La question saharienne oppose, depuis des décades, l’Algérie et le Maroc. Des observateurs évoquent volontiers une crise passagère : mais une conjoncture qui se maintient, devient une structure. Elle bloque la formation du Maghreb et institue des relations de voisinage conflictuelles. Leurs partenaires nord-africains, incapables de rétablir la concorde entre les deux états, adoptent une neutralité stratégique.
Le leader Habib Bourguiba évita de se prononcer sur la question, espérant que ce nuage se dissipe. Mais le conflit se perpétua, conforté par les alliances différentielles des protagonistes : le Maroc optait pour le clan occidental alors que l’Algérie se rapprochait des pays de l’Est. Le président Ben Ali suivit cette stratégie équilibriste ! ce qui n’exclut pas cependant des rapprochements conjoncturels : un plus grand soutien marocain de la Tunisie, lots des escarmouches libyo-algériennes à Gafsa, puis un rapprochement évident de Mohamed Mzali, avec l’Algérie, outre la conjoncture délicate et bien complexe de l’unité tuniso-libyenne. Mais les gouvernements post-révolution, y compris celui de Béji Caid Essebsi, se rapprochèrent davantage de l’Algérie.
S’agit-il d’un malentendu ?
L’accueil dans la capitale tunisienne du chef des indépendantistes sahraouis du Front Polisario, Brahim Ghali, à l’occasion de la réunion du Ticad8 provoqua une crise. Est-ce à dire que le nouveau pouvoir tunisien reconnait le Front Polisario, mouvement des indépendantistes sahraouis ? Peut-on parler de l’adoption de la politique algérienne ? S’agit-il d’une décision fortuite, dans le cadre de l’invitation des chefs d’Etats africains ? Peut-on parler d’une méconnaissance du dossier par les nouvelles autorités et d’une ignorance de la position diplomatique historique de la Tunisie. En tout cas, Rabat a qualifié l’accueil de Brahim Ghali à la Ticad8 « d’acte grave et inédit, qui heurte profondément les sentiments du peuple marocain ». En conséquence, Rabat a annoncé samedi 26 août le rappel de son ambassadeur en Tunisie et l’annulation de sa participation au sommet Japon-Afrique (Ticad8).
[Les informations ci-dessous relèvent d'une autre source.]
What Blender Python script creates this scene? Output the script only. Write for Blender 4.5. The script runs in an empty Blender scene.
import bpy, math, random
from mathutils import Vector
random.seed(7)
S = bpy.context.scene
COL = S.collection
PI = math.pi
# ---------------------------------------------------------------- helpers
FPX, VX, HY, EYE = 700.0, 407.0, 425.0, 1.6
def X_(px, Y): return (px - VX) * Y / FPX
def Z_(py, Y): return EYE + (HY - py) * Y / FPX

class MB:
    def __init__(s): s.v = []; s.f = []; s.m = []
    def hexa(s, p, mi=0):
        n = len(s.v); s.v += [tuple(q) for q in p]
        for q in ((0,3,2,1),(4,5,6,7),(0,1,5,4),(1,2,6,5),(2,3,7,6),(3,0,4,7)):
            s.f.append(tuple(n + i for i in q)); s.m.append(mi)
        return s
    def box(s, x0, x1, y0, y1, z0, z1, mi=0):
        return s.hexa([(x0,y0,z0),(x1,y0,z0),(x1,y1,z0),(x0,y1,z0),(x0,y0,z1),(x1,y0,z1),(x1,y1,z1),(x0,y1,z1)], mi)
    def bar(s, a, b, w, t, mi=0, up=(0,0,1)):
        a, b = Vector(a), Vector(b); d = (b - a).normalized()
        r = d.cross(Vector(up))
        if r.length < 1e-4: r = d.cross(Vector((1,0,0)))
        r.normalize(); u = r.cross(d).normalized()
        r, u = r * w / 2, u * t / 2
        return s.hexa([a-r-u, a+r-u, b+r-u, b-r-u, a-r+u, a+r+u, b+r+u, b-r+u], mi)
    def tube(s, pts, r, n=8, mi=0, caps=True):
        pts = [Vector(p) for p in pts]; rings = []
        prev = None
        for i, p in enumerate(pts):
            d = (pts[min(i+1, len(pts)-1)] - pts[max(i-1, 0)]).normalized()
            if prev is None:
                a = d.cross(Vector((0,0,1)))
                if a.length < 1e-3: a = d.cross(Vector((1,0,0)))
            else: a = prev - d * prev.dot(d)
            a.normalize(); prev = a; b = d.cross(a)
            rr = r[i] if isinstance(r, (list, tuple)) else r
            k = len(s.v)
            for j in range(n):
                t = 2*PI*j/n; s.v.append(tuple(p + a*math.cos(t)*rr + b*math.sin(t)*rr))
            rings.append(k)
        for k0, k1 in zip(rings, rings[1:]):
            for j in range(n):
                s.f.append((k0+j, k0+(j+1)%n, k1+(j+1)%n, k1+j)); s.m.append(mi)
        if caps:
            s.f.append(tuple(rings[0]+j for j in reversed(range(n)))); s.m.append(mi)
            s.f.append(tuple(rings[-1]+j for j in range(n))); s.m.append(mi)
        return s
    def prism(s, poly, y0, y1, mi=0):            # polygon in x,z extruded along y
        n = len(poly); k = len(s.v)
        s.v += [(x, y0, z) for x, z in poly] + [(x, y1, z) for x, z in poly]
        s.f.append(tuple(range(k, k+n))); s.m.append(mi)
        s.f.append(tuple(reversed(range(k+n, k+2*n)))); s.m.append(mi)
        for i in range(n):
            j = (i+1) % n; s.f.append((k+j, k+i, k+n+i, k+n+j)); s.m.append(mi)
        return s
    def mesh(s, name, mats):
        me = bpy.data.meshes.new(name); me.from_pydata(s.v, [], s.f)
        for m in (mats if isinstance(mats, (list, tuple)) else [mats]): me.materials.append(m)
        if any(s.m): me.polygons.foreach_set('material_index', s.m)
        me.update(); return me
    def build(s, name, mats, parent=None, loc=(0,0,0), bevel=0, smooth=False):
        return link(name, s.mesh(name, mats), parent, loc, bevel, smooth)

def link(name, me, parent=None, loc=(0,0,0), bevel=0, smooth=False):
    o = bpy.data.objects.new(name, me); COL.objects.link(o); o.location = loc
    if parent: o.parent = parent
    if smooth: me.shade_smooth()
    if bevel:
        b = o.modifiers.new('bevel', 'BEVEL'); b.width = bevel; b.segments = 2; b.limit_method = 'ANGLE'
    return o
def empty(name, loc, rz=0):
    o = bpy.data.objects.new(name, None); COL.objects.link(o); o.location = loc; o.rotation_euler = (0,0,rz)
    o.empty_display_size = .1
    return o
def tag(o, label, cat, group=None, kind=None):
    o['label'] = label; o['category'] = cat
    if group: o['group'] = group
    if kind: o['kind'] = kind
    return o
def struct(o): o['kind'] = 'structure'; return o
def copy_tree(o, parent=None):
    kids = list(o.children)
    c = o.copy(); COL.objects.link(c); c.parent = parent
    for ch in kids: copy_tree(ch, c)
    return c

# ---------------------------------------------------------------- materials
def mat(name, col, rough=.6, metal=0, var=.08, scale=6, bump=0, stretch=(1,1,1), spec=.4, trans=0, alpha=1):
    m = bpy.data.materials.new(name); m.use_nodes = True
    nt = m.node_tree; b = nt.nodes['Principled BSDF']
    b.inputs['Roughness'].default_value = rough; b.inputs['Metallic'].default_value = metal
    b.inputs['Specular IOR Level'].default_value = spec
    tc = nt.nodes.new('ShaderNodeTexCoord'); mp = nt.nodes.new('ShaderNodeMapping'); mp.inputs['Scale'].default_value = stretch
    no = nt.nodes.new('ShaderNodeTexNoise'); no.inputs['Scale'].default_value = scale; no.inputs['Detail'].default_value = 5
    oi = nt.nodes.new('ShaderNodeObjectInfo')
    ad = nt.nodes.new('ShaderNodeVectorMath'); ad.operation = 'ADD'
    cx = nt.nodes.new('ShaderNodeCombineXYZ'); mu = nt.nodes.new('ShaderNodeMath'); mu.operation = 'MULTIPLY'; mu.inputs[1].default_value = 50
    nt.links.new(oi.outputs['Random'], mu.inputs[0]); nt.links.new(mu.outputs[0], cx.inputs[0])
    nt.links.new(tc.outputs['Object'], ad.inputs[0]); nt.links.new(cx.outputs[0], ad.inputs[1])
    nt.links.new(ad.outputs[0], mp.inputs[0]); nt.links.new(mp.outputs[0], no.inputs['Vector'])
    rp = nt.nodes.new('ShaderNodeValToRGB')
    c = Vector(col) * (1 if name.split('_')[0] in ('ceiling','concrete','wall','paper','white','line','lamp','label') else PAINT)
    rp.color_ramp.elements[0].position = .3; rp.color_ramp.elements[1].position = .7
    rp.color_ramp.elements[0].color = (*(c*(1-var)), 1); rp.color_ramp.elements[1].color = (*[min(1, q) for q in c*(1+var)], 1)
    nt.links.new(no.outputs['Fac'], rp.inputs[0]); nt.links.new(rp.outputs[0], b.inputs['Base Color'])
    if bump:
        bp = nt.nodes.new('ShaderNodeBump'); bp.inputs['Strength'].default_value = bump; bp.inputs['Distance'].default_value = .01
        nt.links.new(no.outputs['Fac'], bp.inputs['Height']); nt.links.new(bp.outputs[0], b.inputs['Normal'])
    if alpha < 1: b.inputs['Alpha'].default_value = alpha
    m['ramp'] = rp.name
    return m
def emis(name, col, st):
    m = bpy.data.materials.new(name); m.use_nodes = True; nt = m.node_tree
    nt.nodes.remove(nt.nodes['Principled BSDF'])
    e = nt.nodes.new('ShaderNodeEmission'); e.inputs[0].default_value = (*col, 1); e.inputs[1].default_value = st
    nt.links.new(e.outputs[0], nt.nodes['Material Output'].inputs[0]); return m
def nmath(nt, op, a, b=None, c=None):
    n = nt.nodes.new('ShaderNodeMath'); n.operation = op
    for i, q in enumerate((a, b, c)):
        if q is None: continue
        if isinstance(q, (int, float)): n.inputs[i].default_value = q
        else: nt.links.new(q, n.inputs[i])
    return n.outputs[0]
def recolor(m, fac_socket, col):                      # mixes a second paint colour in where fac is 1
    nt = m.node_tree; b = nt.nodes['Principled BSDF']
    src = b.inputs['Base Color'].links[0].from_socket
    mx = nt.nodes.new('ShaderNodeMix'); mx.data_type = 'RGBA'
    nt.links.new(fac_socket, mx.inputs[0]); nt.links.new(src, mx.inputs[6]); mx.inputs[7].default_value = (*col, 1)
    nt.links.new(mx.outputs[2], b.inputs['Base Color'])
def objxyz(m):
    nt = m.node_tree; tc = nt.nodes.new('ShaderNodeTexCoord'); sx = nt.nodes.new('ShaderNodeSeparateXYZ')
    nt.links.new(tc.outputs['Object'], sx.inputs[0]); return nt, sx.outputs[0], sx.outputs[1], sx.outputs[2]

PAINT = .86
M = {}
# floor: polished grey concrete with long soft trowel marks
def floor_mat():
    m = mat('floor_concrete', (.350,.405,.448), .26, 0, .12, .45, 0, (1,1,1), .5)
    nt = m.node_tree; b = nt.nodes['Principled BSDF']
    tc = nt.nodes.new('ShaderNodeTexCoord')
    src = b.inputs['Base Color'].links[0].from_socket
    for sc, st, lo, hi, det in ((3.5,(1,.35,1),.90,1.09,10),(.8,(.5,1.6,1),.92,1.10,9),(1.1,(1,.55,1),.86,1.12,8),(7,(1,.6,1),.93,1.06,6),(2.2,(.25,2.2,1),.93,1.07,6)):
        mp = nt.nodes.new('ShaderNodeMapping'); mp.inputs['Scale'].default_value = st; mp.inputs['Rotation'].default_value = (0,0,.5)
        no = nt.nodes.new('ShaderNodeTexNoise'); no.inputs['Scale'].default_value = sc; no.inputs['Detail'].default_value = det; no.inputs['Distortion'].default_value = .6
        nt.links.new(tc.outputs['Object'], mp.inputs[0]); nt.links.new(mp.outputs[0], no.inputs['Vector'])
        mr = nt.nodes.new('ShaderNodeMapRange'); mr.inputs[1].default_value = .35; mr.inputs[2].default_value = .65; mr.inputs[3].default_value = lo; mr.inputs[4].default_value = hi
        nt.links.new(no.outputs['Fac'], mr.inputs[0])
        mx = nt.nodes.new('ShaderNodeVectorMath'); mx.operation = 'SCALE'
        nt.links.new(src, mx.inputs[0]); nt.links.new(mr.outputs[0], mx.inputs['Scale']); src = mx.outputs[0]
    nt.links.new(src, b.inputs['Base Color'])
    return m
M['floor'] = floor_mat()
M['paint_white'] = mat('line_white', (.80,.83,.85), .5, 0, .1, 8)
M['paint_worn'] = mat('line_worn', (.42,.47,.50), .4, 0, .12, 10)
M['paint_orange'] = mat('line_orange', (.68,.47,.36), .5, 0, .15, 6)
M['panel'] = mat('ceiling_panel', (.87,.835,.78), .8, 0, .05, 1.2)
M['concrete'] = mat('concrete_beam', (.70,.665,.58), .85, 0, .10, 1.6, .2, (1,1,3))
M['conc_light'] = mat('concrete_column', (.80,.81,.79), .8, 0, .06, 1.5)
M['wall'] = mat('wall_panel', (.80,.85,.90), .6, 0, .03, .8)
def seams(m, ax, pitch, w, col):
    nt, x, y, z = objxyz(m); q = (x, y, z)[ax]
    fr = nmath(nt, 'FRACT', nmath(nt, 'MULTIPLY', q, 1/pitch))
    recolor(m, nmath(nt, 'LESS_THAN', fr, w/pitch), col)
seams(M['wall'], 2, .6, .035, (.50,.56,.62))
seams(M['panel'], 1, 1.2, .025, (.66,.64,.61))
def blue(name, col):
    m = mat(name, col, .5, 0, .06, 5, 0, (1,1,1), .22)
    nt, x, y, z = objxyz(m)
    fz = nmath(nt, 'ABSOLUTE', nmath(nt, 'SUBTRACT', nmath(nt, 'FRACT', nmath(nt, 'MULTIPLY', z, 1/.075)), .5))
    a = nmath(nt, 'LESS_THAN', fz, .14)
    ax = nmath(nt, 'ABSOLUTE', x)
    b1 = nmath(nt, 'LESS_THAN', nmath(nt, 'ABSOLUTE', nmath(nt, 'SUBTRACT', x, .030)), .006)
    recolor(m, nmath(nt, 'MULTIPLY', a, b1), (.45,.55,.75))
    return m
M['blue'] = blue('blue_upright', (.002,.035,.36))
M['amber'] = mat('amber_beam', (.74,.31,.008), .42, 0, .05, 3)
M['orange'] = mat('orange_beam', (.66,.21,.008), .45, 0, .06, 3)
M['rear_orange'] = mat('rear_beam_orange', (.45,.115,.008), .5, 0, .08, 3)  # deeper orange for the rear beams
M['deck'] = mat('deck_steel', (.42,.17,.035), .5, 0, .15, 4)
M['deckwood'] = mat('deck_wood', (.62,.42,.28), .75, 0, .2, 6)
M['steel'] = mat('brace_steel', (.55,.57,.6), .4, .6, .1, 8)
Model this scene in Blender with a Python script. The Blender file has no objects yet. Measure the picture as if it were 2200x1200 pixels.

Le lendemain, la Tunisie adopte une attitude similaire. Expliquant sa position, Tunis a assuré avoir « maintenu sa totale neutralité sur la question du Sahara occidental dans le respect de la légitimité internationale », prônant une « solution pacifique et acceptable par tous », mais « qu’elle respecte les résolutions des Nations unies et celle de l’Union africaine ».
Peut-on parler d’une annonce d’une rupture entre les deux Etats ? Il s’agirait plutôt d’une brouille diplomatique passagère résultant d’un malentendu.